Slow news is coming to the University of Oregon June 24-26. Inspired by slow food, slow news or slow journalism takes “time to do things properly. Instead of desperately trying to beat Twitter to the punch, we return to the values we all want from journalism — context, analysis and expert opinion,” according to the magazine Delayed Gratification.
Conference organizer and UO journalism professor Peter Laufer writes in a 2013 column in The Oregonian that, “We need to decide for ourselves what so-called news is worth our while, not just allow ourselves to be subjected to an endless barrage of unfiltered media assaults. We’re in danger of missing the story because of the noise.” Laufer is also the author of Slow News : A Manifesto for the Critical News Consumer.
Two of the conference keynotes are open to the public. At 3 pm Monday, June 25, Wonkak Kim, UO School of Music and Dance professor, “performs the adagio from Mozart’s Clarinet Concerto in A major and talks about the slow reconstruction of the lost concerto sheet music and the unique clarinet created specifically for playing the concerto,” according to the conference program.

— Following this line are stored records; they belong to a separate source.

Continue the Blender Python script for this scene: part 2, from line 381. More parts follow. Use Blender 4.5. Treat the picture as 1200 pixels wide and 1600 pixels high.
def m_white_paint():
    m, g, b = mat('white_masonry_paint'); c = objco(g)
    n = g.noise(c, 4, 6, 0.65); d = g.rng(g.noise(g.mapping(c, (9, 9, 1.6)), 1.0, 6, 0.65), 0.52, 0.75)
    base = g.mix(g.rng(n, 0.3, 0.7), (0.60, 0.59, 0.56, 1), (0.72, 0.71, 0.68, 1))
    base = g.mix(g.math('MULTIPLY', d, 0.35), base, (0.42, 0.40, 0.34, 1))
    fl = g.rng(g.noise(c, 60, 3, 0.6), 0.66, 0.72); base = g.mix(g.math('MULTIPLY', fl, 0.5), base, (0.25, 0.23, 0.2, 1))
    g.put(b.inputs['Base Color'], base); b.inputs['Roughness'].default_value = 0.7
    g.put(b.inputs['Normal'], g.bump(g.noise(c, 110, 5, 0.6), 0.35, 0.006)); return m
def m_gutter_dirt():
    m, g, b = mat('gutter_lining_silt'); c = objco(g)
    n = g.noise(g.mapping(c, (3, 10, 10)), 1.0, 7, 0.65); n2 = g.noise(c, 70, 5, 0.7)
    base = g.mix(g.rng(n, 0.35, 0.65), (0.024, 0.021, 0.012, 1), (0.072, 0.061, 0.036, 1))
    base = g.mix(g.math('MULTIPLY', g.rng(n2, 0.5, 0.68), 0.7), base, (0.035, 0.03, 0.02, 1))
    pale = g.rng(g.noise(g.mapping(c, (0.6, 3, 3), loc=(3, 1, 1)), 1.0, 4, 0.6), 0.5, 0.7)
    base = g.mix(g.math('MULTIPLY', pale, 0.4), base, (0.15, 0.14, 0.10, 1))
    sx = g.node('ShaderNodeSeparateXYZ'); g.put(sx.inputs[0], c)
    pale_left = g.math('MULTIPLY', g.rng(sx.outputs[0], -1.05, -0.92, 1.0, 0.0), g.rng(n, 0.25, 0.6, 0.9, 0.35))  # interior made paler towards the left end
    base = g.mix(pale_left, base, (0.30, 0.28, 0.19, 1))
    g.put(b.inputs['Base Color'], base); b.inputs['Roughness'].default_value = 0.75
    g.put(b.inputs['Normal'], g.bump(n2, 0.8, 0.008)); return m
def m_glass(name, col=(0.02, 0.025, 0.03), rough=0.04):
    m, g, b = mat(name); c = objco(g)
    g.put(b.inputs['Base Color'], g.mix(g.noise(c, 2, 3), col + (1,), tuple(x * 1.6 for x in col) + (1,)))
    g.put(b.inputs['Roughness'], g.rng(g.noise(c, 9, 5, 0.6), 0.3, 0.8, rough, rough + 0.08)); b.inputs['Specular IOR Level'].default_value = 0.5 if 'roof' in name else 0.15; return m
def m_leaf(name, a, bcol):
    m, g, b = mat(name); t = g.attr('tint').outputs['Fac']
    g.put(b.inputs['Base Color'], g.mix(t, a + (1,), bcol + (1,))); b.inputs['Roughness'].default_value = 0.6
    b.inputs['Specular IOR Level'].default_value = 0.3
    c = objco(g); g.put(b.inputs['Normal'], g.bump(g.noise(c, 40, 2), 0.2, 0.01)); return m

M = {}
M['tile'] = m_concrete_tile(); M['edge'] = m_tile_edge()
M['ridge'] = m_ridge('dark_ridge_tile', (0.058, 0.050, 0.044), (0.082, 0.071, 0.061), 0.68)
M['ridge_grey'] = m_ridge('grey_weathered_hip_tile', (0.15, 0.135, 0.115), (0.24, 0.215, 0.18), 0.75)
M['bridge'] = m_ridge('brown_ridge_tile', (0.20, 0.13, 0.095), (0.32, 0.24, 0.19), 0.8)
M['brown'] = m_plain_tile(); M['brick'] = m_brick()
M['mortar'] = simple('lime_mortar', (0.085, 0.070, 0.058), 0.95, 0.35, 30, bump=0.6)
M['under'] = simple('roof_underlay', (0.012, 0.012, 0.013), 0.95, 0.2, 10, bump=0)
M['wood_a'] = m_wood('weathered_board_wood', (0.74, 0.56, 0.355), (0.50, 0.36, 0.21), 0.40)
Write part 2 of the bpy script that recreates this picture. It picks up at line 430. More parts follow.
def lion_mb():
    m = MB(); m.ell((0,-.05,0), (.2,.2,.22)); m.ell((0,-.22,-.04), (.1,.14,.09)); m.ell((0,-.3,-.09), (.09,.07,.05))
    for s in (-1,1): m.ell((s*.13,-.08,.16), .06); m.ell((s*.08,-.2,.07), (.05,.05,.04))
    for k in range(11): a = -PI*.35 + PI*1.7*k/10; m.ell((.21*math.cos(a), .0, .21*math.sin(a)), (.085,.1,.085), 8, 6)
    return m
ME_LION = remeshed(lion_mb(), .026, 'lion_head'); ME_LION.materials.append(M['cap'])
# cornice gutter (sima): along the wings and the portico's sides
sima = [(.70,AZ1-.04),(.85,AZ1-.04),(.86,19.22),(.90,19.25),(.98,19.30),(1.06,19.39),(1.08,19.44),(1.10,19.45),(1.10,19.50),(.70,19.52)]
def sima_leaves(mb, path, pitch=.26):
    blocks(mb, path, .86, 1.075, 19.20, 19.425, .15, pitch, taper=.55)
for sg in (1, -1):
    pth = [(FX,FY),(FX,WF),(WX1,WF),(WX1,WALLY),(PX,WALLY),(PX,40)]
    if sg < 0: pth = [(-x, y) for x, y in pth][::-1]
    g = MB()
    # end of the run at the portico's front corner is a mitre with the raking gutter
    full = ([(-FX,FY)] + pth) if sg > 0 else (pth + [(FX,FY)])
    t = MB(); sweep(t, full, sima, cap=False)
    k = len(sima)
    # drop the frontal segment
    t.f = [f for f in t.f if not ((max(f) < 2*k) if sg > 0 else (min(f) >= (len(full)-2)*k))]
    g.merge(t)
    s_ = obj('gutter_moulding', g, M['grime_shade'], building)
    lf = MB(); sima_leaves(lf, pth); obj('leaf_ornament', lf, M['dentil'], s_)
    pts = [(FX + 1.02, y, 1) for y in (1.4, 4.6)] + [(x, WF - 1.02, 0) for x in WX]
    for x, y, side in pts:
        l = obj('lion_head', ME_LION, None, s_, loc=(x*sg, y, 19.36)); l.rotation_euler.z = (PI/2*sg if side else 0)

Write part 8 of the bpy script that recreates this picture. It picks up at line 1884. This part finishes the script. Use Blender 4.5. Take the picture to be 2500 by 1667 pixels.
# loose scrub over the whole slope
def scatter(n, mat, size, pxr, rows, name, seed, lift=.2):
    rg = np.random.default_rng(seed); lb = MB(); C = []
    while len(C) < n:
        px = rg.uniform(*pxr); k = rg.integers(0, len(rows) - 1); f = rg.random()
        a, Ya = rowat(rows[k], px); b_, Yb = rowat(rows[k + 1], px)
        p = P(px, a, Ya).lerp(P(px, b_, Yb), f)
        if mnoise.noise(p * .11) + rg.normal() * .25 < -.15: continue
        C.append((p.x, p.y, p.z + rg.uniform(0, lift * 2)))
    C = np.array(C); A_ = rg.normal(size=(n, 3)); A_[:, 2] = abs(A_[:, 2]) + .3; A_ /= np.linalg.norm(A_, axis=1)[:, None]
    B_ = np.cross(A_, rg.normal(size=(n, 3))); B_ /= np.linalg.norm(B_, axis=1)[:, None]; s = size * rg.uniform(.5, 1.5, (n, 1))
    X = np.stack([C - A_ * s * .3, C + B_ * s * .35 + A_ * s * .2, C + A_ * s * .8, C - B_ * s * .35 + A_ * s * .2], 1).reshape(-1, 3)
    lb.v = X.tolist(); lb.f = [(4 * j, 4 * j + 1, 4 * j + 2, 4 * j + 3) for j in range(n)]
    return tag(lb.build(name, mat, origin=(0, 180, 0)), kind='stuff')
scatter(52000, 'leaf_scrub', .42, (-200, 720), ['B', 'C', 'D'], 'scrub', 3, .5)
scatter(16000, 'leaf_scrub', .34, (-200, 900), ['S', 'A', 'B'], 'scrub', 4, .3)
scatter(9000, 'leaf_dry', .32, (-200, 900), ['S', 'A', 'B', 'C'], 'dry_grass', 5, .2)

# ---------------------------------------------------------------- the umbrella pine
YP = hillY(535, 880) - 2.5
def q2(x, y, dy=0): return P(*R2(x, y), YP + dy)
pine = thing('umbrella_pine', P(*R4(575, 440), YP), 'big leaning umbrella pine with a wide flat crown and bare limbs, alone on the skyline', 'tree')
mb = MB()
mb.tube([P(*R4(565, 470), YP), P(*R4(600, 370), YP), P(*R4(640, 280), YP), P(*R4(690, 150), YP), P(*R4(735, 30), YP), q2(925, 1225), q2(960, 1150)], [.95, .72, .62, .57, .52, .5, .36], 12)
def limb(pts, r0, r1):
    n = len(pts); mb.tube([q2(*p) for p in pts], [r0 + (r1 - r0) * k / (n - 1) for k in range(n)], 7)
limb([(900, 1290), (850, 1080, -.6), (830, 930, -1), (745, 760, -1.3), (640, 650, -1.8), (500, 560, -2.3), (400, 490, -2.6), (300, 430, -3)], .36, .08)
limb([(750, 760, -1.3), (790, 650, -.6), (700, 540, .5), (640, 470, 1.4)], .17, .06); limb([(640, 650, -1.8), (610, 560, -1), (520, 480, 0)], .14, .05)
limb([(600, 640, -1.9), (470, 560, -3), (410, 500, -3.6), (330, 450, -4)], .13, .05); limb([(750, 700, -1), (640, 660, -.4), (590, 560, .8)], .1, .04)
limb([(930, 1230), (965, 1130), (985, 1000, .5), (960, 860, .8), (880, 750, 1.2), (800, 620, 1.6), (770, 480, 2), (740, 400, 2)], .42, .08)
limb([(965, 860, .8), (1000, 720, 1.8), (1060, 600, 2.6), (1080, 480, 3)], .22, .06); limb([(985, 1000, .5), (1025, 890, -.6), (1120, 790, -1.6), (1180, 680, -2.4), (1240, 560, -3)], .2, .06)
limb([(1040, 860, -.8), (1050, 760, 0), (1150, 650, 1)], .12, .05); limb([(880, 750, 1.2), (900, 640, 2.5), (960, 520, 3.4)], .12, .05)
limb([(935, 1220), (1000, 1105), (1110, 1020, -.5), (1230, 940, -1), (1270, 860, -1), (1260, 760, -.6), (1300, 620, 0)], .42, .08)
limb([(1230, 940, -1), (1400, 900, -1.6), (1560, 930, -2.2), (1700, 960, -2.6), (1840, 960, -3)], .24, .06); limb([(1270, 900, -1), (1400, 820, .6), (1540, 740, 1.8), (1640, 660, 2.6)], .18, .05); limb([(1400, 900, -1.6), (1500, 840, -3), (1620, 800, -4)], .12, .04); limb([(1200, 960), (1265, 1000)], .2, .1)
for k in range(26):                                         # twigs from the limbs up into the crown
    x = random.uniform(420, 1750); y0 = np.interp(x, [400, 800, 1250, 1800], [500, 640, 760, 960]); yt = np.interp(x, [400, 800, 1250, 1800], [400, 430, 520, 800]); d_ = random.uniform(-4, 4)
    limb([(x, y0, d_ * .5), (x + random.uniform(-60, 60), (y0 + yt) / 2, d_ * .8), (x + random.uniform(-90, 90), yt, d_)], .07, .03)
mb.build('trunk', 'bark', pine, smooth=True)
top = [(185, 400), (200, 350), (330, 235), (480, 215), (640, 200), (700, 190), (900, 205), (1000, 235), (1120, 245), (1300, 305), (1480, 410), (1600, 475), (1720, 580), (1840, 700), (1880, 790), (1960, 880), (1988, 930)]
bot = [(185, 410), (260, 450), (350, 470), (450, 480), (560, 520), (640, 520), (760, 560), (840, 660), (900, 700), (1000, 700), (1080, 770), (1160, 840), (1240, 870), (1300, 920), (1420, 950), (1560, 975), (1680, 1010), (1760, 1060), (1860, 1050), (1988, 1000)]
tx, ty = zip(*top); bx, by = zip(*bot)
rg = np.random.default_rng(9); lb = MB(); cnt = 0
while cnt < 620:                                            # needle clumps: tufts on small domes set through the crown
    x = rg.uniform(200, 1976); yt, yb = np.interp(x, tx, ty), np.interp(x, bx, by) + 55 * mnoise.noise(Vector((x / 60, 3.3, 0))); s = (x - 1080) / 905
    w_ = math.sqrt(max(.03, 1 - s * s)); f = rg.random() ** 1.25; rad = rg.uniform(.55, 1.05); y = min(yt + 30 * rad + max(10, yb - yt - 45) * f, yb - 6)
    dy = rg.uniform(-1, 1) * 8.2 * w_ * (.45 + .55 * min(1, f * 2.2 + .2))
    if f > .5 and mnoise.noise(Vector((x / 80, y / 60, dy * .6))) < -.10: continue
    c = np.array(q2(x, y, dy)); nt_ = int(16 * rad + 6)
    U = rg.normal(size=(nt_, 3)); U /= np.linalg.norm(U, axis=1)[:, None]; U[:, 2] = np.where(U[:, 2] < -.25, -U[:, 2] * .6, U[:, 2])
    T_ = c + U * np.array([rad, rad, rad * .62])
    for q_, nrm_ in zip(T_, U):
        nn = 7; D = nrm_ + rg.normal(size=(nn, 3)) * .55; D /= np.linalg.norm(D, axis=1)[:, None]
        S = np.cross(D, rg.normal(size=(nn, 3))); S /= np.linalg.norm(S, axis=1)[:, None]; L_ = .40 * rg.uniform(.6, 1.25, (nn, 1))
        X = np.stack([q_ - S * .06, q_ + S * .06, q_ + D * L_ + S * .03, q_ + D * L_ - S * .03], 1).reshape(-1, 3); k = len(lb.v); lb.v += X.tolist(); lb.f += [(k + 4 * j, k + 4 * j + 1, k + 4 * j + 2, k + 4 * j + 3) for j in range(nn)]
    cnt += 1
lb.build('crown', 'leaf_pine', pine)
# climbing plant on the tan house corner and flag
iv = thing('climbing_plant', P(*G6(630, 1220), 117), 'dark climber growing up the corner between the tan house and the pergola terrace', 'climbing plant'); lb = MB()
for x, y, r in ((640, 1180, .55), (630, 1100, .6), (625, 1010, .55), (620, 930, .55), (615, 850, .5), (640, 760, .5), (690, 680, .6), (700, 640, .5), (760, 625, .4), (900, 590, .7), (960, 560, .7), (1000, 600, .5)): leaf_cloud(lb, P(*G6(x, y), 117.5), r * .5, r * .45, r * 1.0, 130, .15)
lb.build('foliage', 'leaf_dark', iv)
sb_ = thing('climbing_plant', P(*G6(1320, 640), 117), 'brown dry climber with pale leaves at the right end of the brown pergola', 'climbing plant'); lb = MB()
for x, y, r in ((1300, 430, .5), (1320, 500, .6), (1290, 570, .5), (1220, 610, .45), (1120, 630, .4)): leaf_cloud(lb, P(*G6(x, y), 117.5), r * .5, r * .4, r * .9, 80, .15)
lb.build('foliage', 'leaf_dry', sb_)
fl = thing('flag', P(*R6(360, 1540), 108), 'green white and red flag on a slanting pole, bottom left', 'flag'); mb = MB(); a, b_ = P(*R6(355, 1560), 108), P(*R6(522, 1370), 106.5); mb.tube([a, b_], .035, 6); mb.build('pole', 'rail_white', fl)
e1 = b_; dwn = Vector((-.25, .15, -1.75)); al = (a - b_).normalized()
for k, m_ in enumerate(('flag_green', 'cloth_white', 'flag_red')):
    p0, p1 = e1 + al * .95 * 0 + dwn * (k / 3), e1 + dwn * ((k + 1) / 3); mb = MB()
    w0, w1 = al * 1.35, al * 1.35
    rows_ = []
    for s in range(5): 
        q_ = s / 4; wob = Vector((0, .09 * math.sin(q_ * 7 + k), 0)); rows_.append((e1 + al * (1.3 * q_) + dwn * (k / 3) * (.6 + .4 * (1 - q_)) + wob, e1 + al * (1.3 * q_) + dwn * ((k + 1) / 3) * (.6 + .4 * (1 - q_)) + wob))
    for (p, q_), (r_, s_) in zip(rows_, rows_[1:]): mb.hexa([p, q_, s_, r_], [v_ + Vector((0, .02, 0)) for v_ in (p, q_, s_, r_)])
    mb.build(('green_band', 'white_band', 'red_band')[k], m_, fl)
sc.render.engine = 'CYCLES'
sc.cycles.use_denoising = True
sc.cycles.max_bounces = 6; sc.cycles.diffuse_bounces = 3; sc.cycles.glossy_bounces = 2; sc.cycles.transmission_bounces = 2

And at 3:30 pm, following the clarinet performance, Logan Molen, the Register-Guard publisher before the local daily was purchased by GateHouse Media, will address the role of slow news in the 24-hour news cycle and slow local news.
Both keynotes are in the EMU’s Lease Crutcher Lewis room on the UO campus. Molen will also discuss slow news earlier that day on OPB’s Think Out Loud.